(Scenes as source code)
|---|
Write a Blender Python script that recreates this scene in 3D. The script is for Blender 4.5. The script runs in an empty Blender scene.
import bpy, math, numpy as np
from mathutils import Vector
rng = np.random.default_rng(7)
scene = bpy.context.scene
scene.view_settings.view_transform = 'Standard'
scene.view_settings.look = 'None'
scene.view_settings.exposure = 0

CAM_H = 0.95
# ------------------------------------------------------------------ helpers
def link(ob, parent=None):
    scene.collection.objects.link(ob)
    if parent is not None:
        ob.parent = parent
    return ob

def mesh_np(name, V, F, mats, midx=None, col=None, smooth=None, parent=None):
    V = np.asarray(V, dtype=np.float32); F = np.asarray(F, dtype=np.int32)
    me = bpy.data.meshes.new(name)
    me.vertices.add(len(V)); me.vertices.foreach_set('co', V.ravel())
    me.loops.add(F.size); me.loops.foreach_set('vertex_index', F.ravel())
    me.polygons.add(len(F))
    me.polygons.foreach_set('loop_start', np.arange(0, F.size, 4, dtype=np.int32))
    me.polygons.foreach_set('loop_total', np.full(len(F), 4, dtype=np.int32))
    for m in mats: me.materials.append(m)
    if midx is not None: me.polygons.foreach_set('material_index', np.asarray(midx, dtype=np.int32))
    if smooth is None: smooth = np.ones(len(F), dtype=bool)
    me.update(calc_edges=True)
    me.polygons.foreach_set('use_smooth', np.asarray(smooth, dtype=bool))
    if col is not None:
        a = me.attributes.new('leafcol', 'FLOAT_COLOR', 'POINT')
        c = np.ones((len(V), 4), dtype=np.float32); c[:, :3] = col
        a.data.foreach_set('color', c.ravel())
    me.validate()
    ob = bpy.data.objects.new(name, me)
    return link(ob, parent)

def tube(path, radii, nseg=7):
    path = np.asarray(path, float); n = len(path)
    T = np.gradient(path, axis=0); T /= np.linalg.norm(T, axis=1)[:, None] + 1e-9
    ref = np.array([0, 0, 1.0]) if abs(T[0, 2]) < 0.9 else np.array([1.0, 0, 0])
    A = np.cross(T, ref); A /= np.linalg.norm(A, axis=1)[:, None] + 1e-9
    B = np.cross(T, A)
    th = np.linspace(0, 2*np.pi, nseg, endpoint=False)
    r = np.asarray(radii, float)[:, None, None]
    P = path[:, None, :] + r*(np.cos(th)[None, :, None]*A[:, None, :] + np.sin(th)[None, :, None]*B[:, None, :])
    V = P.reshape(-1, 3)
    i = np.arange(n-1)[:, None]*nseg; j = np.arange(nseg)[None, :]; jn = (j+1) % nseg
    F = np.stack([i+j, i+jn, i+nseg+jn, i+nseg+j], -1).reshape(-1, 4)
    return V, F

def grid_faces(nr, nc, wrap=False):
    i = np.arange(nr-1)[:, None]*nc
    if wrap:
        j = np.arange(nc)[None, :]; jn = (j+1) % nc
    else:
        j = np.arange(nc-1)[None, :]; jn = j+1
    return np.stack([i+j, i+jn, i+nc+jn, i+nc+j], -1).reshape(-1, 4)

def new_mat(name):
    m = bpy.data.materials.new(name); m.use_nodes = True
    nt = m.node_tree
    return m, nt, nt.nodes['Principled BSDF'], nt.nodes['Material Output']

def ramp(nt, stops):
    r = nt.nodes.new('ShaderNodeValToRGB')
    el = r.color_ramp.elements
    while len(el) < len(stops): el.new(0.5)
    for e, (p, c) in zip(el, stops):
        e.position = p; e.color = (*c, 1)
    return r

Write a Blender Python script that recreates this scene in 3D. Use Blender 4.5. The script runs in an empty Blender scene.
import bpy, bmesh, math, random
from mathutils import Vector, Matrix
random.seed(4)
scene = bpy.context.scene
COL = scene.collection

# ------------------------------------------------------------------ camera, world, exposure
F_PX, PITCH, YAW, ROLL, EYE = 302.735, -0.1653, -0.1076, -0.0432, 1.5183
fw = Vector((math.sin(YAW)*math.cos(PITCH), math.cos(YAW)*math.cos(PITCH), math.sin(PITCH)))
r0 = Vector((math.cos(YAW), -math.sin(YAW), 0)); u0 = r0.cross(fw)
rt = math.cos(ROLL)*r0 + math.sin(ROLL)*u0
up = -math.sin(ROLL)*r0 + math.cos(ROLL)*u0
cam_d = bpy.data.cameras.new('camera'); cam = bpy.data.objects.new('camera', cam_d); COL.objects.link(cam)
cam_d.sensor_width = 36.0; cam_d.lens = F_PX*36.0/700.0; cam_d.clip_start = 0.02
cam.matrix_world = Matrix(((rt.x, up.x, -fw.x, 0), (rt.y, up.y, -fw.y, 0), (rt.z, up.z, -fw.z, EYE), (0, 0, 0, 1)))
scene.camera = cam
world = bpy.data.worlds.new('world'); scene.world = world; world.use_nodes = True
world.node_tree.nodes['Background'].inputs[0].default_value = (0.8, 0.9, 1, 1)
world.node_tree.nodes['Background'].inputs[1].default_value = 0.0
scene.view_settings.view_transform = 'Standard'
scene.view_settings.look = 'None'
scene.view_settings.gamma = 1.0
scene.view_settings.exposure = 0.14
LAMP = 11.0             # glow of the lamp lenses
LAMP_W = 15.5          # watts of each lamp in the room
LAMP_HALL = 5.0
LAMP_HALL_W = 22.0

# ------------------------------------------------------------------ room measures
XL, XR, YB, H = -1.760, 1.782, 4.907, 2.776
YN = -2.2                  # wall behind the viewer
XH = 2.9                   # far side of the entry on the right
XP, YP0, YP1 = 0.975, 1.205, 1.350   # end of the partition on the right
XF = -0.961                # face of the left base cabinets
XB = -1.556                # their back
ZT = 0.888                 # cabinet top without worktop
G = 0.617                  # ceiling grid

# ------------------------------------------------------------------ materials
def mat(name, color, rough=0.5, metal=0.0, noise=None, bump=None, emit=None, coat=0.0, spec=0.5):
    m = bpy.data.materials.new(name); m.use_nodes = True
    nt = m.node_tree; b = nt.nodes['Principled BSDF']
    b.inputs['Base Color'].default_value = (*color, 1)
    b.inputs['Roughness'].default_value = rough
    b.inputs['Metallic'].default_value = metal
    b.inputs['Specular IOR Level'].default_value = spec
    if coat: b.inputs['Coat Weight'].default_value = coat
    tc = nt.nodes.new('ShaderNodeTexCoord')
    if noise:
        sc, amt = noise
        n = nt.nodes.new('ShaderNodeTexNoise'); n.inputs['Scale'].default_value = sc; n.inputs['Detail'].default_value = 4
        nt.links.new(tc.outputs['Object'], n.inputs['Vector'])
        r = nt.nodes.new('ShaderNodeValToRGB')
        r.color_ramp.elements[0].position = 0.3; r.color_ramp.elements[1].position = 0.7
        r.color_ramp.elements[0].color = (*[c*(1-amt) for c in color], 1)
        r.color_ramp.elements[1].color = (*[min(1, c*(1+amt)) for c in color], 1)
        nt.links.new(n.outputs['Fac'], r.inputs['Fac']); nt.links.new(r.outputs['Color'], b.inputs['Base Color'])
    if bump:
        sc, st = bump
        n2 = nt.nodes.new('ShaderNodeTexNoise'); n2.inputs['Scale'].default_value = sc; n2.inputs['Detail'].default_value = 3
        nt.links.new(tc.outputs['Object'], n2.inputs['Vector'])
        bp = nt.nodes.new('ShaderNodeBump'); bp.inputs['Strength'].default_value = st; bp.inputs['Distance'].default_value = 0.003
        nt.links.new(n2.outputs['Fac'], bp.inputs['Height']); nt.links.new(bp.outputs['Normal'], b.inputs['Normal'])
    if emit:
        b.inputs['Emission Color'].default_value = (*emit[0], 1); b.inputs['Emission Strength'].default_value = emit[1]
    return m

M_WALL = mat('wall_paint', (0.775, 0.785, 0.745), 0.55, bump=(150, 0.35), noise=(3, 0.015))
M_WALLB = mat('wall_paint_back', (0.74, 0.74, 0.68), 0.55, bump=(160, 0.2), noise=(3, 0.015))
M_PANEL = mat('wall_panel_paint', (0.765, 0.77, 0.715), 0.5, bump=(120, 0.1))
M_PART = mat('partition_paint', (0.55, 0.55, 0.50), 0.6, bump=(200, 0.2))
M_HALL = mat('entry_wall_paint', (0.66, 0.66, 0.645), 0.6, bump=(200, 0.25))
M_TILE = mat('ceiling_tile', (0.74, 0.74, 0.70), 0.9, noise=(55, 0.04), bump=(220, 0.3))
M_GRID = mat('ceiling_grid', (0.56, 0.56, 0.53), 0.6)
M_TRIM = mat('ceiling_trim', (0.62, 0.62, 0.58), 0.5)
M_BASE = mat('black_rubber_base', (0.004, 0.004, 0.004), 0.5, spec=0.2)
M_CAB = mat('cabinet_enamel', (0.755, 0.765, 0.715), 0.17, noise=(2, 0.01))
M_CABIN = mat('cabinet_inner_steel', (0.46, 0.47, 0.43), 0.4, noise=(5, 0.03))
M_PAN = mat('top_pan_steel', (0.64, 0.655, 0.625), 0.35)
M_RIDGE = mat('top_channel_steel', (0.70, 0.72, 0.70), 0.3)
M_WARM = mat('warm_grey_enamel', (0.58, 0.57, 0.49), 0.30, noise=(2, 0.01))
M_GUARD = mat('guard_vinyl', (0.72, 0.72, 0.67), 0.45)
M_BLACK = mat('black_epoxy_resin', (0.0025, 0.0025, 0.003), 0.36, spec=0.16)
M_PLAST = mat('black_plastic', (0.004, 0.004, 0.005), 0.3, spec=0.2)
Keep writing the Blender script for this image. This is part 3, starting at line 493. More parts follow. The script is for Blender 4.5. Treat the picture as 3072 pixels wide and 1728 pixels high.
|---|
Problem statement: Everything from the line that contains "3D. Use Blender" to the line that contains "COL = scene.collection" must be transcribed exactly, both end lines included.

Answer for the task:
Write a Blender Python script that recreates this scene in 3D. Use Blender 4.5. The script runs in an empty Blender scene.
import bpy, bmesh, math, random
from mathutils import Vector, Matrix
random.seed(4)
scene = bpy.context.scene
COL = scene.collection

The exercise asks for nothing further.